→ **Problem statement**
No images are to be carried over; print all other material exactly as it stands.

-- Start of Material --

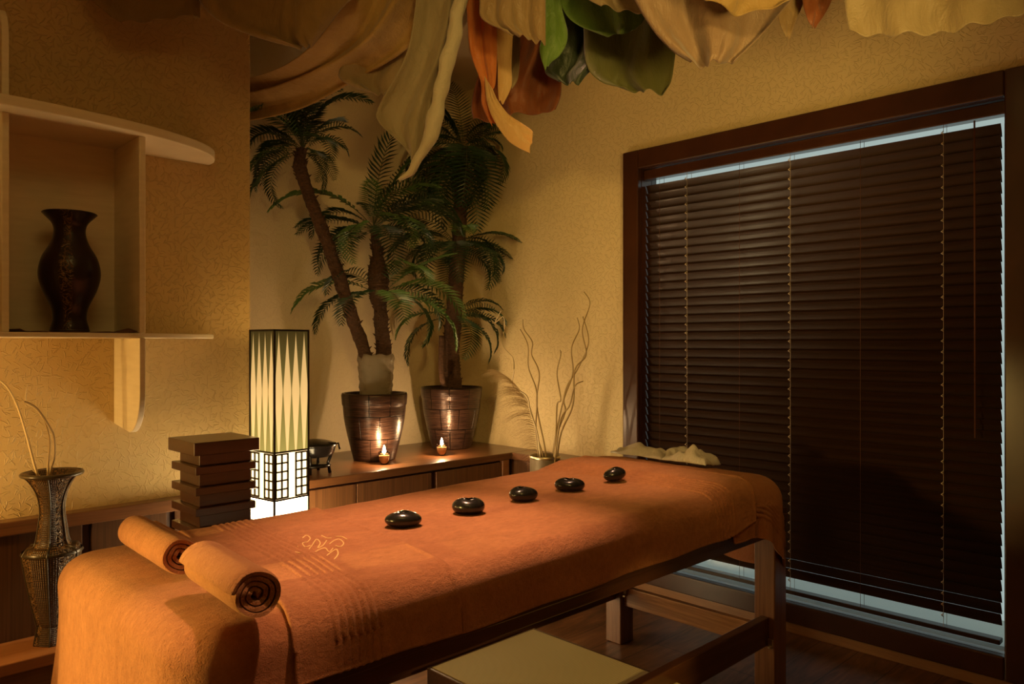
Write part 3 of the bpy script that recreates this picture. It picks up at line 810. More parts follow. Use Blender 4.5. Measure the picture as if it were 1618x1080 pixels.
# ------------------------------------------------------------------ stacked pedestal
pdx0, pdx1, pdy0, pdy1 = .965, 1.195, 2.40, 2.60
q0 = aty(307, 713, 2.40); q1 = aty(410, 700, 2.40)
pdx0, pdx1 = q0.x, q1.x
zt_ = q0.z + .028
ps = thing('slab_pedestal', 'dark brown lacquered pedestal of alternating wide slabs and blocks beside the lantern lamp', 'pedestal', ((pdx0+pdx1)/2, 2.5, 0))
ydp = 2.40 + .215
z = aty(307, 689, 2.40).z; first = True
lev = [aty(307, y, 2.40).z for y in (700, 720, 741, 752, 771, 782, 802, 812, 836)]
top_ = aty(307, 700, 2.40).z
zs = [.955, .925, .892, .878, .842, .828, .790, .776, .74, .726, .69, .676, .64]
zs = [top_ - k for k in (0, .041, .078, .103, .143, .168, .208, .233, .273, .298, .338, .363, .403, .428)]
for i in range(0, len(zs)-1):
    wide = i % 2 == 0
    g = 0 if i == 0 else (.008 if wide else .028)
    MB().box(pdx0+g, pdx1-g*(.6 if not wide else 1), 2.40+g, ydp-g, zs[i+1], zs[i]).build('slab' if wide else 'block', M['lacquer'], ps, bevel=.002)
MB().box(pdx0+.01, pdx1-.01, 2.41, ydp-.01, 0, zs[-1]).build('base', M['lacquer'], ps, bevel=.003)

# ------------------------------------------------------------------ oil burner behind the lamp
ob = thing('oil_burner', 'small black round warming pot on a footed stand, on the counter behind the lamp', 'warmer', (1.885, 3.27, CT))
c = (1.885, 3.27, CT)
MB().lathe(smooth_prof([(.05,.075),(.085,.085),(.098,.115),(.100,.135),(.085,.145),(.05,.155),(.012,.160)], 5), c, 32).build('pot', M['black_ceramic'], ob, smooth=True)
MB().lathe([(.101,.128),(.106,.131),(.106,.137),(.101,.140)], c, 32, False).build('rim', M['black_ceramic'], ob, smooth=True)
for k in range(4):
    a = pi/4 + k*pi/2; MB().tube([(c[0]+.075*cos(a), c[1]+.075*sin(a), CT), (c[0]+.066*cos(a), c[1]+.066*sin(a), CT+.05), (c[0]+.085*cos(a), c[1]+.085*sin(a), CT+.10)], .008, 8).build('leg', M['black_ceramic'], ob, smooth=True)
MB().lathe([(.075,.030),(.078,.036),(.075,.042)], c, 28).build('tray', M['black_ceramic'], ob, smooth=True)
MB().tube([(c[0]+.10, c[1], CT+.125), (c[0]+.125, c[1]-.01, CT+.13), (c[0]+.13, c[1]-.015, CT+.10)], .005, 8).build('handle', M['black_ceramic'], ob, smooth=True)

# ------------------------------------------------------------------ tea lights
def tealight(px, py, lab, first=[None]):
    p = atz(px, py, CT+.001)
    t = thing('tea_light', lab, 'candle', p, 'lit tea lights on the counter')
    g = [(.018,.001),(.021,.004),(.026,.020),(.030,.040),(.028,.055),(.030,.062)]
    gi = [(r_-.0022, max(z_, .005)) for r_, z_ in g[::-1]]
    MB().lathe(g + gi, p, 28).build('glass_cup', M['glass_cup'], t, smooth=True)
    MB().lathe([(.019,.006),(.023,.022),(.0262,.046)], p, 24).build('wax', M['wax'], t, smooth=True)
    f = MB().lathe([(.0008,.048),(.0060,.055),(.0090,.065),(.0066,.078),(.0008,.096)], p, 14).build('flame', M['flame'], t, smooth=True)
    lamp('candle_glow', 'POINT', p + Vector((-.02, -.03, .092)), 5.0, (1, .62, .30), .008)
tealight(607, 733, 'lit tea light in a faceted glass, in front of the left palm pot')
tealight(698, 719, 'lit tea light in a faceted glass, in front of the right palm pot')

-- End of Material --

→ **Answer in full**
Write part 3 of the bpy script that recreates this picture. It picks up at line 810. More parts follow. Use Blender 4.5. Measure the picture as if it were 1618x1080 pixels.
# ------------------------------------------------------------------ stacked pedestal
pdx0, pdx1, pdy0, pdy1 = .965, 1.195, 2.40, 2.60
q0 = aty(307, 713, 2.40); q1 = aty(410, 700, 2.40)
pdx0, pdx1 = q0.x, q1.x
zt_ = q0.z + .028
ps = thing('slab_pedestal', 'dark brown lacquered pedestal of alternating wide slabs and blocks beside the lantern lamp', 'pedestal', ((pdx0+pdx1)/2, 2.5, 0))
ydp = 2.40 + .215
z = aty(307, 689, 2.40).z; first = True
lev = [aty(307, y, 2.40).z for y in (700, 720, 741, 752, 771, 782, 802, 812, 836)]
top_ = aty(307, 700, 2.40).z
zs = [.955, .925, .892, .878, .842, .828, .790, .776, .74, .726, .69, .676, .64]
zs = [top_ - k for k in (0, .041, .078, .103, .143, .168, .208, .233, .273, .298, .338, .363, .403, .428)]
for i in range(0, len(zs)-1):
    wide = i % 2 == 0
    g = 0 if i == 0 else (.008 if wide else .028)
    MB().box(pdx0+g, pdx1-g*(.6 if not wide else 1), 2.40+g, ydp-g, zs[i+1], zs[i]).build('slab' if wide else 'block', M['lacquer'], ps, bevel=.002)
MB().box(pdx0+.01, pdx1-.01, 2.41, ydp-.01, 0, zs[-1]).build('base', M['lacquer'], ps, bevel=.003)

# ------------------------------------------------------------------ oil burner behind the lamp
ob = thing('oil_burner', 'small black round warming pot on a footed stand, on the counter behind the lamp', 'warmer', (1.885, 3.27, CT))
c = (1.885, 3.27, CT)
MB().lathe(smooth_prof([(.05,.075),(.085,.085),(.098,.115),(.100,.135),(.085,.145),(.05,.155),(.012,.160)], 5), c, 32).build('pot', M['black_ceramic'], ob, smooth=True)
MB().lathe([(.101,.128),(.106,.131),(.106,.137),(.101,.140)], c, 32, False).build('rim', M['black_ceramic'], ob, smooth=True)
for k in range(4):
    a = pi/4 + k*pi/2; MB().tube([(c[0]+.075*cos(a), c[1]+.075*sin(a), CT), (c[0]+.066*cos(a), c[1]+.066*sin(a), CT+.05), (c[0]+.085*cos(a), c[1]+.085*sin(a), CT+.10)], .008, 8).build('leg', M['black_ceramic'], ob, smooth=True)
MB().lathe([(.075,.030),(.078,.036),(.075,.042)], c, 28).build('tray', M['black_ceramic'], ob, smooth=True)
MB().tube([(c[0]+.10, c[1], CT+.125), (c[0]+.125, c[1]-.01, CT+.13), (c[0]+.13, c[1]-.015, CT+.10)], .005, 8).build('handle', M['black_ceramic'], ob, smooth=True)

# ------------------------------------------------------------------ tea lights
def tealight(px, py, lab, first=[None]):
    p = atz(px, py, CT+.001)
    t = thing('tea_light', lab, 'candle', p, 'lit tea lights on the counter')
    g = [(.018,.001),(.021,.004),(.026,.020),(.030,.040),(.028,.055),(.030,.062)]
    gi = [(r_-.0022, max(z_, .005)) for r_, z_ in g[::-1]]
    MB().lathe(g + gi, p, 28).build('glass_cup', M['glass_cup'], t, smooth=True)
    MB().lathe([(.019,.006),(.023,.022),(.0262,.046)], p, 24).build('wax', M['wax'], t, smooth=True)
    f = MB().lathe([(.0008,.048),(.0060,.055),(.0090,.065),(.0066,.078),(.0008,.096)], p, 14).build('flame', M['flame'], t, smooth=True)
    lamp('candle_glow', 'POINT', p + Vector((-.02, -.03, .092)), 5.0, (1, .62, .30), .008)
tealight(607, 733, 'lit tea light in a faceted glass, in front of the left palm pot')
tealight(698, 719, 'lit tea light in a faceted glass, in front of the right palm pot')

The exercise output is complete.